▸ Exercise description:
Below are entries to be transcribed exactly; exclude the pictures from the copy.

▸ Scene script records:
** BEGIN **
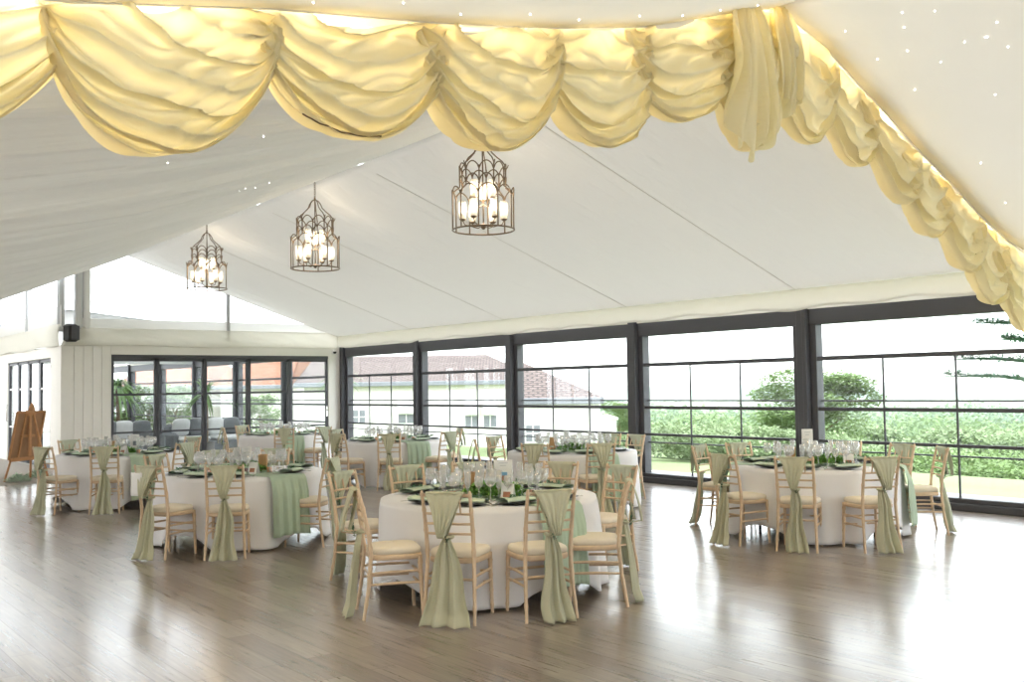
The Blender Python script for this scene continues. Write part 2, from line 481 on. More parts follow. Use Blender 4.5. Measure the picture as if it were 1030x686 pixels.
SW = [  # x0, z0, x1, z1, drop, bulge, seed, label
    (-.5, 3.36, 1.23, 3.50, .82, .20, 1, 'large yellow cream fabric swag cut off by the left edge of the view'),
    (1.17, 3.50, 2.27, 3.68, .80, .24, 2, 'wide yellow cream swag, first whole one from the left'),
    (2.20, 3.66, 3.36, 3.86, .73, .22, 3, 'yellow cream swag with dark brown stains along its lower hem'),
    (3.26, 3.82, 4.30, 4.02, .82, .24, 4, 'yellow cream swag hanging over the nearest lantern'),
    (4.18, 4.00, 5.16, 4.22, .86, .20, 5, 'yellow cream swag just right of the nearest lantern'),
    (5.05, 4.18, 6.15, 4.58, .80, .18, 6, 'yellow cream swag left of the arch peak'),
    (5.88, 4.50, 6.64, 4.70, 1.12, .20, 14, 'deep pale swag filling the left side of the arch peak'),
    (6.62, 4.66, 7.50, 4.45, .90, .16, 7, 'pale cream swag just right of the arch peak'),
    (7.25, 4.50, 8.15, 4.14, .74, .14, 8, 'pale cream swag second down the right side of the arch'),
    (7.95, 4.22, 8.85, 3.80, .66, .14, 9, 'pale cream swag third down the right side of the arch'),
    (8.60, 3.90, 9.45, 3.56, .70, .14, 10, 'pale cream swag fourth down the right side of the arch'),
    (9.20, 3.64, 10.05, 3.28, .72, .14, 11, 'pale cream swag fifth down the right side of the arch'),
    (9.80, 3.40, 10.60, 3.07, .82, .14, 12, 'pale cream swag sixth down the right side of the arch'),
    (10.3, 3.16, 11.2, 2.90, .84, .14, 13, 'lowest pale cream swag in front of the right window'),
]
for k, (x0, z0, x1, z1, d, bu, sd, lb) in enumerate(SW):
    big = k < 7
    o = swag_mesh(x0 - (.06 if big else .10), z0 + .03, x1 + (.06 if big else .10), z1 + .03, d * 1.07 if big else d * 1.12, bu, sd, gap=.10 if big else .05, pw=.50 if big else .72, nple=5.5 if big else 4.0, y0=4.98 - .02 * (k % 2)).build('fabric_swag', M['swag'])
    tag(o, lb, 'swag', 'fabric swags along the ceiling arch')
    if k == 2:
        st = MB()
        st.tube([tuple(o.data.vertices[(98 - int(2 * sin(i * 1.1))) * 61 + 12 + i].co + Vector((0, -.004, 0))) for i in range(0, 22)], .005, 5)
        st.build('stain', M['trunk'], o)
o = tail_mesh(6.16, 4.60, .22, .60, 1.26, 21, 4.80).build('fabric_tail', M['swag']); tag(o, 'long pleated cream tail hanging left of the arch peak', 'drape')
o = tail_mesh(6.68, 4.70, .14, .34, .95, 22, 4.86).build('fabric_tail', M['swag']); tag(o, 'gathered cream tail with a rosette at the arch peak', 'drape')
rb = MB()
for k in range(7):
    a0 = k * .9
    pts = [(.02 * k * cos(a0 + t * .7) * .55, -.02 - .008 * (7 - k), .02 * k * sin(a0 + t * .7) * .55) for t in range(5)]
    rb.tube([Vector(p) + Vector((6.72, 4.80, 4.30)) for p in pts], .022, 6)
rb.build('rosette', M['swag'], o)

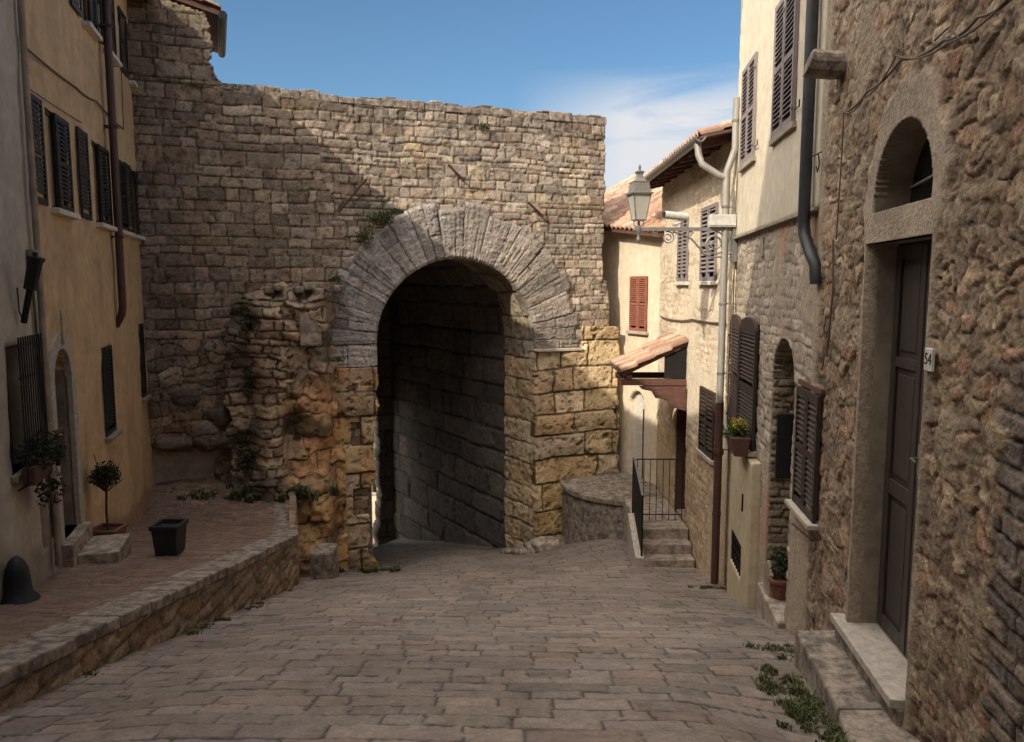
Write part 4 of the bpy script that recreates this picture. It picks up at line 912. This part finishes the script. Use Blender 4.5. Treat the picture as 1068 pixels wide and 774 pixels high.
** END **
▸ Expected output:
The Blender Python script for this scene continues. Write part 2, from line 481 on. More parts follow. Use Blender 4.5. Measure the picture as if it were 1030x686 pixels.
SW = [  # x0, z0, x1, z1, drop, bulge, seed, label
    (-.5, 3.36, 1.23, 3.50, .82, .20, 1, 'large yellow cream fabric swag cut off by the left edge of the view'),
    (1.17, 3.50, 2.27, 3.68, .80, .24, 2, 'wide yellow cream swag, first whole one from the left'),
    (2.20, 3.66, 3.36, 3.86, .73, .22, 3, 'yellow cream swag with dark brown stains along its lower hem'),
    (3.26, 3.82, 4.30, 4.02, .82, .24, 4, 'yellow cream swag hanging over the nearest lantern'),
    (4.18, 4.00, 5.16, 4.22, .86, .20, 5, 'yellow cream swag just right of the nearest lantern'),
    (5.05, 4.18, 6.15, 4.58, .80, .18, 6, 'yellow cream swag left of the arch peak'),
    (5.88, 4.50, 6.64, 4.70, 1.12, .20, 14, 'deep pale swag filling the left side of the arch peak'),
    (6.62, 4.66, 7.50, 4.45, .90, .16, 7, 'pale cream swag just right of the arch peak'),
    (7.25, 4.50, 8.15, 4.14, .74, .14, 8, 'pale cream swag second down the right side of the arch'),
    (7.95, 4.22, 8.85, 3.80, .66, .14, 9, 'pale cream swag third down the right side of the arch'),
    (8.60, 3.90, 9.45, 3.56, .70, .14, 10, 'pale cream swag fourth down the right side of the arch'),
    (9.20, 3.64, 10.05, 3.28, .72, .14, 11, 'pale cream swag fifth down the right side of the arch'),
    (9.80, 3.40, 10.60, 3.07, .82, .14, 12, 'pale cream swag sixth down the right side of the arch'),
    (10.3, 3.16, 11.2, 2.90, .84, .14, 13, 'lowest pale cream swag in front of the right window'),
]
for k, (x0, z0, x1, z1, d, bu, sd, lb) in enumerate(SW):
    big = k < 7
    o = swag_mesh(x0 - (.06 if big else .10), z0 + .03, x1 + (.06 if big else .10), z1 + .03, d * 1.07 if big else d * 1.12, bu, sd, gap=.10 if big else .05, pw=.50 if big else .72, nple=5.5 if big else 4.0, y0=4.98 - .02 * (k % 2)).build('fabric_swag', M['swag'])
    tag(o, lb, 'swag', 'fabric swags along the ceiling arch')
    if k == 2:
        st = MB()
        st.tube([tuple(o.data.vertices[(98 - int(2 * sin(i * 1.1))) * 61 + 12 + i].co + Vector((0, -.004, 0))) for i in range(0, 22)], .005, 5)
        st.build('stain', M['trunk'], o)
o = tail_mesh(6.16, 4.60, .22, .60, 1.26, 21, 4.80).build('fabric_tail', M['swag']); tag(o, 'long pleated cream tail hanging left of the arch peak', 'drape')
o = tail_mesh(6.68, 4.70, .14, .34, .95, 22, 4.86).build('fabric_tail', M['swag']); tag(o, 'gathered cream tail with a rosette at the arch peak', 'drape')
rb = MB()
for k in range(7):
    a0 = k * .9
    pts = [(.02 * k * cos(a0 + t * .7) * .55, -.02 - .008 * (7 - k), .02 * k * sin(a0 + t * .7) * .55) for t in range(5)]
    rb.tube([Vector(p) + Vector((6.72, 4.80, 4.30)) for p in pts], .022, 6)
rb.build('rosette', M['swag'], o)

Write part 4 of the bpy script that recreates this picture. It picks up at line 912. This part finishes the script. Use Blender 4.5. Treat the picture as 1068 pixels wide and 774 pixels high.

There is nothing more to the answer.